Culinary London: Flavors of Bengal

Authored By:

CIEE London

Of the many ethnic communities contributing to London's diverse culinary landscape, Bengalis are significant in both the size of the community and also it's own unqique history. Bengali is believed to be the second-most spoken language in London with over 70,000 native speakers residing in the city. The community itself traces its roots back to two countries of South Asia - the state of West Bengal in India, and Bangladesh to the east of the border. Quite naturally, Bengali cuisine, of both the Indian and Bangladeshi kinds (yes, there indeed are differences!) has found increasing popularity, not just within the community itself, but also amongst other Londoners and foreign travelers to the city. Here's taking a look at some of the most interesting and popular hotspots for Bengali food in London.
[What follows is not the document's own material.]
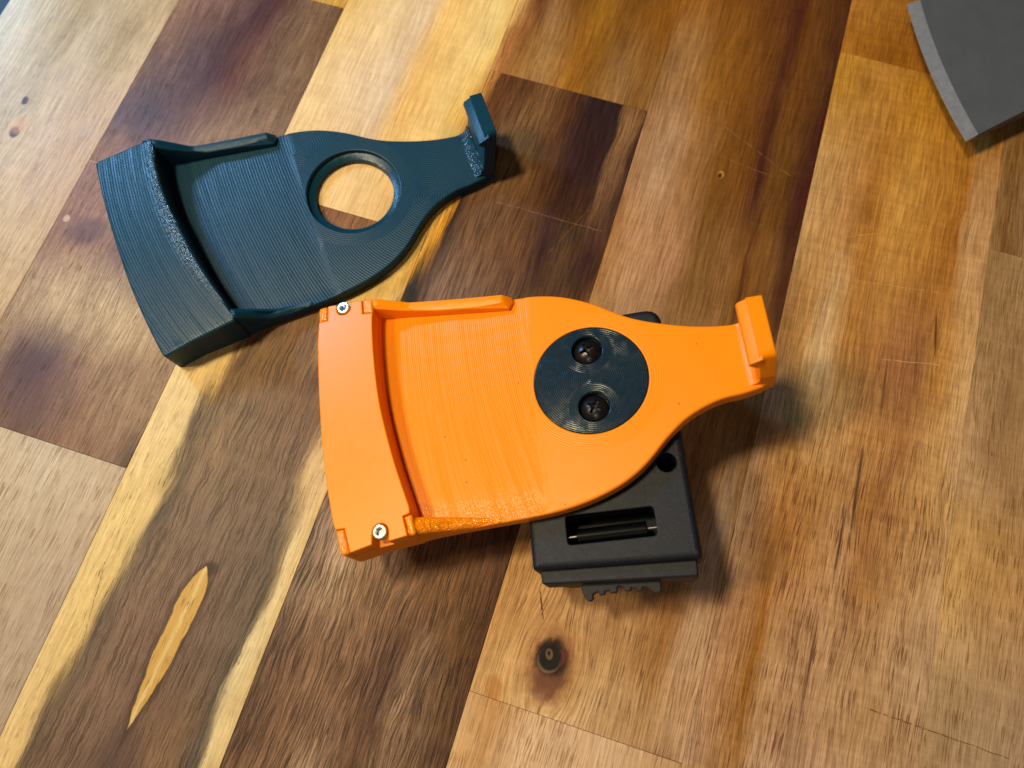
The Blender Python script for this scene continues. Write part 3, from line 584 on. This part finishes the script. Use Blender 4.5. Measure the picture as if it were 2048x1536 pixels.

1. Graam Bangla, 68 Brick Lane - When it comes to Bengali food, Brick Lane is the spatial gift that keeps on giving, serving up mouth-watering mains and desserts, alongside equally exciting street food options! Samosas, bhortas, and dry fried dish platters bring alive the flavours of the streets of Bengal from both sides of the border right in the middle of East London, promising to transport visiting foodies on a culinary journey. 

2. Nanna's Biryiani Restaurant, 14 Whitechapel Road - A variation on a Persian pilaf, biriyani is a mixed rice and meat dish historically originating from Muslim communtities in South Asia. Nanna's Biriyani serves a variety of biryiani dishes pairing the rice with several meat, prawn, and fish options. Their menu also boasts of succulent, grilled, meat-falling-off-the-bone shammi and sheekh kebabs. 

3.  Chourangi, 3 Old Quebec Street - An ecelectic blend of traditional recipes with ingredients unique to Bengal revamped with a touch of modern culinary techniques, Chourangi offers a quintessentially fusion fine dining experience. The dessert menu featuring sweet treats such as baked sondesh tarts and pistachio sweetened milk cake dumplings is to die for!

4. Amar Gaon, 50 Brick Lane -  The nondescript-looking diner set up in 2011 by a Sylheti owner offers a delectable range of spicy fish and lamb curries, the traditional rice-and-meat-based biriyanis , and street food options like chaat and phuchka. At a convenient walking distance from Spitalfields market and the many vintage shops of Bricklane, its location is as much of a treat for its visitors as its fare is for their palettes. 

5. Kolapata, 222 Whitechapel Road - If homely meals served in a simple setting constitutes your idea of comfort dining, then Kolapata would be the place go. Starters like Prawn puris  and haleem (lentils cooked with minced meat) are their specialties alongside more popular Bengali curries, fried fish, and pilaf rice.